One thing she did recommend was take a very good low light f2.8 etc shorter zoom as your primary lens and you can most likely get away with something to the 200mm range as a second lens and carry a power plug adapter for the battery charger and lots of memory cards.....


idenny Dec 28, 2010 6:42 PM

what a load of crap.. but yeah be careful with locals or officials(police,FSB,undercovers) they can take your gear without questions. There a lot of demonstrations going on so if you see one avoid it because SWAT team known to take random people who's wondering close by especially with video/photo equipment. Good luck!

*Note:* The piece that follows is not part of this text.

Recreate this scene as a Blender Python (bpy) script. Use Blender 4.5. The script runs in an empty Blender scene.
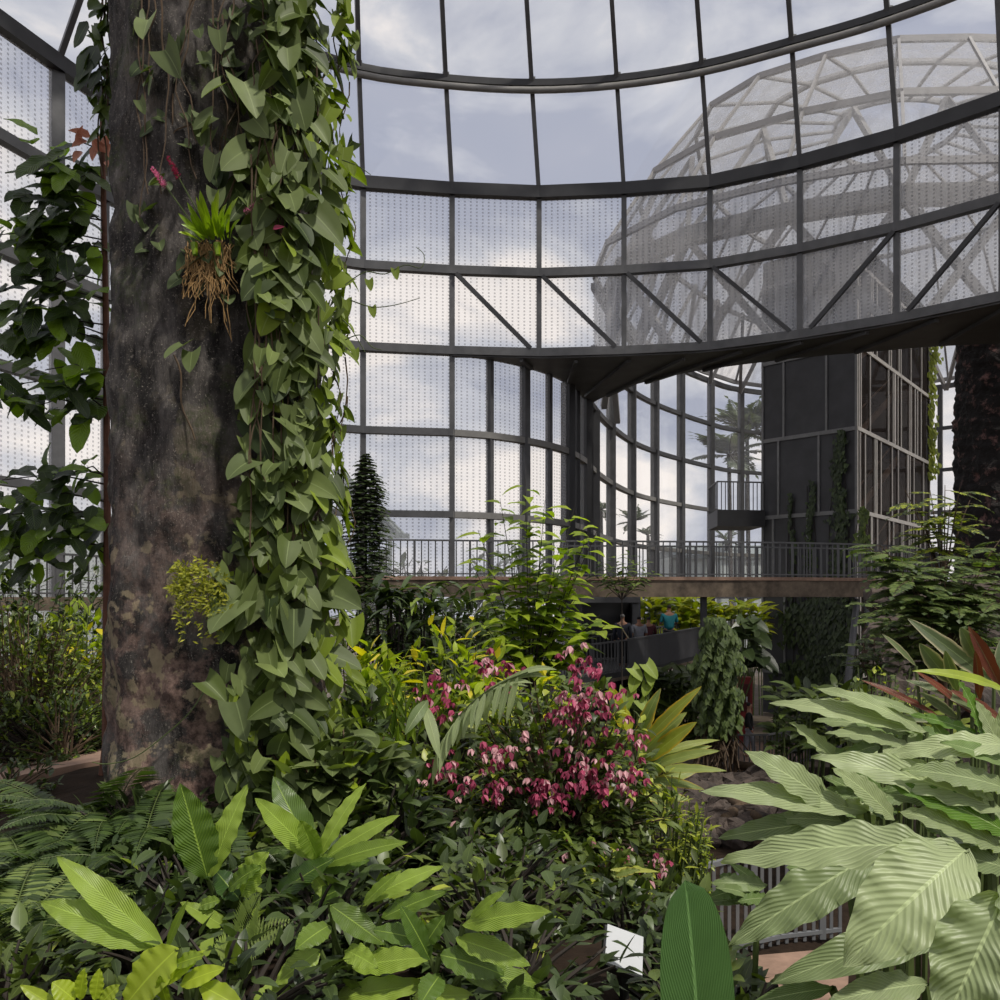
import bpy, math, random
from mathutils import Vector as V, Matrix
R = random.Random(7)
H = 5.0; F = 900.0; HZ = 597.0
C = bpy.context.scene.collection
PI = math.pi
def P(px, py, D):
    """the point at distance D that the photograph shows at px, py"""
    return V(((px-500)/F*D, D, H+(HZ-py)/F*D))
def XY(px, D): return ((px-500)/F*D, D)

# ------------------------------------------------------------------ materials
def mat(name):
    m = bpy.data.materials.new(name); m.use_nodes = True
    nt = m.node_tree; nt.nodes.clear()
    return m, nt, nt.nodes, nt.links
def N(nt, t, **k):
    n = nt.nodes.new(t)
    for a, b in k.items():
        if a[0] == '_': n.inputs[a[1:]].default_value = b
        else: setattr(n, a, b)
    return n
def srgb(r, g, b):
    f = lambda c: (c/255/12.92 if c/255 <= .04045 else ((c/255+.055)/1.055)**2.4)
    return (f(r), f(g), f(b), 1)
def M2(nt, op, a, b=None, clamp=False):
    n = nt.nodes.new('ShaderNodeMath'); n.operation = op; n.use_clamp = clamp
    for i, x in enumerate((a, b)):
        if x is None: continue
        if isinstance(x, (int, float)): n.inputs[i].default_value = x
        else: nt.links.new(x, n.inputs[i])
    return n.outputs[0]
def MIXC(nt, f, a, b):
    n = nt.nodes.new('ShaderNodeMix'); n.data_type = 'RGBA'
    for i, x in ((0, f), (6, a), (7, b)):
        if isinstance(x, (int, float, tuple)): n.inputs[i].default_value = x
        else: nt.links.new(x, n.inputs[i])
    return n.outputs[2]
def solid(name, col, rough=.6, metal=0, noise=.25, scale=6, bump=.0, col2=None, spec=.5, dist=.02):
    m, nt, ns, ln = mat(name)
    tc = N(nt, 'ShaderNodeTexCoord')
    nz = N(nt, 'ShaderNodeTexNoise', _Scale=scale, _Detail=6.0, _Roughness=.62)
    ln.new(tc.outputs['Object'], nz.inputs['Vector'])
    c2 = col2 or tuple([c*(1-noise) for c in col[:3]]+[1])
    f = M2(nt, 'MULTIPLY_ADD', nz.outputs[0], 3.0); f.node.inputs[2].default_value = -1.0; f.node.use_clamp = True
    c = MIXC(nt, f, col, c2)
    b = N(nt, 'ShaderNodeBsdfPrincipled', _Roughness=rough, _Metallic=metal)
    b.inputs['Specular IOR Level'].default_value = spec
    ln.new(c, b.inputs['Base Color'])
    if bump:
        bp = N(nt, 'ShaderNodeBump', _Strength=bump, _Distance=dist)
        ln.new(nz.outputs[0], bp.inputs['Height']); ln.new(bp.outputs[0], b.inputs['Normal'])
    o = N(nt, 'ShaderNodeOutputMaterial'); ln.new(b.outputs[0], o.inputs[0])
    return m
def leafmat(name, ca, cb, cback=None, rough=.38, rib=0, ribs=22, trans=.3, rimcol=None, midrib=.35, spec=.5, cc=None, ribslope=.55, tmul=(1.5, 1.7, .5)):
    """ca..cb by the leaf's own tint; ribs = side veins; cback = underside; rimcol = margin colour"""
    m, nt, ns, ln = mat(name)
    at = N(nt, 'ShaderNodeAttribute', attribute_name='tint')
    sep = N(nt, 'ShaderNodeSeparateColor'); ln.new(at.outputs['Color'], sep.inputs[0])
    uv = N(nt, 'ShaderNodeUVMap'); sx = N(nt, 'ShaderNodeSeparateXYZ'); ln.new(uv.outputs[0], sx.inputs[0])
    geo = N(nt, 'ShaderNodeNewGeometry')
    u = M2(nt, 'ABSOLUTE', M2(nt, 'SUBTRACT', sx.outputs[0], .5))
    c = MIXC(nt, sep.outputs[0], ca, cb)
    if cc: c = MIXC(nt, sep.outputs[1], c, cc)
    nz = N(nt, 'ShaderNodeTexNoise', _Scale=9.0, _Detail=3.0)
    tc = N(nt, 'ShaderNodeTexCoord'); ln.new(tc.outputs['Object'], nz.inputs['Vector'])
    k = M2(nt, 'ADD', M2(nt, 'MULTIPLY', nz.outputs[0], .7), .65)
    vm = N(nt, 'ShaderNodeVectorMath', operation='SCALE'); ln.new(c, vm.inputs[0]); ln.new(k, vm.inputs['Scale'])
    c = vm.outputs[0]
    mr = M2(nt, 'LESS_THAN', u, .022)
    lt = tuple(min(1, x*1.9+.03) for x in cb[:3])+(1,)
    c = MIXC(nt, M2(nt, 'MULTIPLY', mr, midrib), c, lt)
    h = None
    if rib:
        w = M2(nt, 'SINE', M2(nt, 'MULTIPLY', M2(nt, 'SUBTRACT', sx.outputs[1], M2(nt, 'MULTIPLY', u, ribslope)), ribs*2*PI))
        n2 = N(nt, 'ShaderNodeTexNoise', _Scale=7.0, _Detail=2.0); ln.new(tc.outputs['Object'], n2.inputs['Vector'])
        amp = M2(nt, 'MULTIPLY_ADD', n2.outputs[0], 3.2); amp.node.inputs[2].default_value = -1.0; amp.node.use_clamp = True
        h = M2(nt, 'ADD', M2(nt, 'MULTIPLY', w, M2(nt, 'ADD', amp, .25)), M2(nt, 'MULTIPLY', mr, 1.0))
        ww = M2(nt, 'MULTIPLY', M2(nt, 'GREATER_THAN', w, .75), M2(nt, 'MULTIPLY', amp, .13))
        c = MIXC(nt, ww, c, lt)
    if rimcol:
        e = M2(nt, 'MULTIPLY', M2(nt, 'SUBTRACT', u, .33), 6.0, True)
        c = MIXC(nt, M2(nt, 'MULTIPLY', e, M2(nt, 'ADD', sep.outputs[2], 0.0)), c, rimcol)
    if cback: c = MIXC(nt, geo.outputs['Backfacing'], c, cback)
    b = N(nt, 'ShaderNodeBsdfPrincipled', _Roughness=rough); b.inputs['Specular IOR Level'].default_value = spec
    ln.new(c, b.inputs['Base Color'])
    if h is not None:
        bp = N(nt, 'ShaderNodeBump', _Strength=rib, _Distance=.0022); ln.new(h, bp.inputs['Height']); ln.new(bp.outputs[0], b.inputs['Normal'])
    t = N(nt, 'ShaderNodeBsdfTranslucent')
    tcv = N(nt, 'ShaderNodeVectorMath', operation='MULTIPLY'); tcv.inputs[1].default_value = tmul; ln.new(c, tcv.inputs[0])
    ln.new(tcv.outputs[0], t.inputs[0])
    mx = N(nt, 'ShaderNodeMixShader'); mx.inputs[0].default_value = trans
    ln.new(b.outputs[0], mx.inputs[1]); ln.new(t.outputs[0], mx.inputs[2])
    o = N(nt, 'ShaderNodeOutputMaterial'); ln.new(mx.outputs[0], o.inputs[0])
    return m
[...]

lisalonewolf Feb 27, 2011 8:49 PM

I think it was a very good article. For several reasons:
Americans are Not born with Common sense...they are born with jackass sense...and can become the 'ugly American' quite easily. We do not know how to Behave in other countries...we behave as if it is our own, and since we soil our own to death, and disrespect our own law enforcement officers, and people in general, it IS best to think before acting and speaking. Since it is a foreign country, city, etc. we do not 'know' what the criminal element is like...meaning, as he said, don't go walking out at night off well traveled places...for instance, I wouldn't go hang around Oakland Ca. at ANY time let alone at midnight. (the above is my belief of 'some' tourists and others, etc. Yes, all who come from anywhere can become the same...just seems our manners are lacking these days...)

You are right, idenny, unless you are reckless(or a photo journalist) don't go looking for trouble at demonstrations. They usually do Not have web access in Jail to send Steve'digicams pics of your latest adventures!

As for Law Enforcement? Always be respectful. I am, because it is the Right thing to do. Not out of fear. Out of respect...for what they do...they don't know me from the next IRA/terrorist/criminal/thief/Al qaeda/ninja/flame throwing galactican/bomber until they talk to us...that is here and abroad.
All I want to do is be a Tourist...and he/she wants to make sure that is all I want to do, too. In these one is sure about anyone/anything.

I know most serious photographers aren't about to go off their nut, but, one can be in the wrong place WITH the wrong people....

deadshot Feb 28, 2011 9:05 AM

A brave post but as a Brit who worked with tourists in London for over 40 years I think you are being a little unfair on your fellow compatriots."they are born with jackass sense"quote!
Firstly I always found that Americans were somewhat nervous tourists therefore they were very careful of what they did and where they went, in fact imho a bit too cautious. I got asked on one occasion if it was ok to walk alone in central London (broad daylight main streets) as this young lady had been warned back home in the USA of white slavers looking for girls like her.???. I always put it down to the USA being rather insular, whereas Europeans are used to moving around in different countries a lot more. I never have come across people being harrased by Squads of Swat officers bulling people in London for taking railway shots. Of course common sense is needed anywhere in the world as you state but that applies to everyone every where. I think if you walk around looking like a too wealthy tourist as I have seen Americans,Germans, French and Brits do that can be asking for problems anywhere (I mean Rolex watch diamond rings). So do come to London we really like you over here. Having said that mostly Americans complained to me about Paris (sorry Paris but it's true through rudeness.) not France just Paris itself.. I was attempted / mugged in Barcelona (the mugging capitol of Europe) but they weren't interested in my Nikon Dslr/flash etc just cash but I carry no more than I need for the day,just a few euros, they ran off with nothing as it happened.Mean swine I'd hidden my few euros.

peterbj7 Feb 28, 2011 10:28 AM


Originally Posted by lisalonewolf (Post 1204526)
As for Law Enforcement? Always be respectful. I am, because it is the Right thing to do. Not out of fear. Out of respect...for what they do

Sorry, I couldn't disagree with this and the sentiment behind it more.

I give respect where it is due and earned. I have found that police officers vary enormously in all countries, and in any country you can experience bad ones. They are often corrupt and easily bribed, and in many countries they are allowed to get away with it because that is also the modus operandi of the politicians who rule the place. No, I have no inherent "respect" for law enforcement officers (or politicians). I may pragmatically decide to obey as the least troublesome option (for me), but that is very different from having respect. After all, in a democratic society "law" is merely the will of the majority at the time, codified. Nothing sacrosanct about it. In a totalitarian country it is the means by which the "authorities" retain control. Laws are frequently wrong or out-dated and should be challenged by whatever means the individual can command, such means varying greatly depending on the type of society one finds oneself in. The most damning thing anyone can say is "my country right or wrong", even though that statement is a quotation out of context.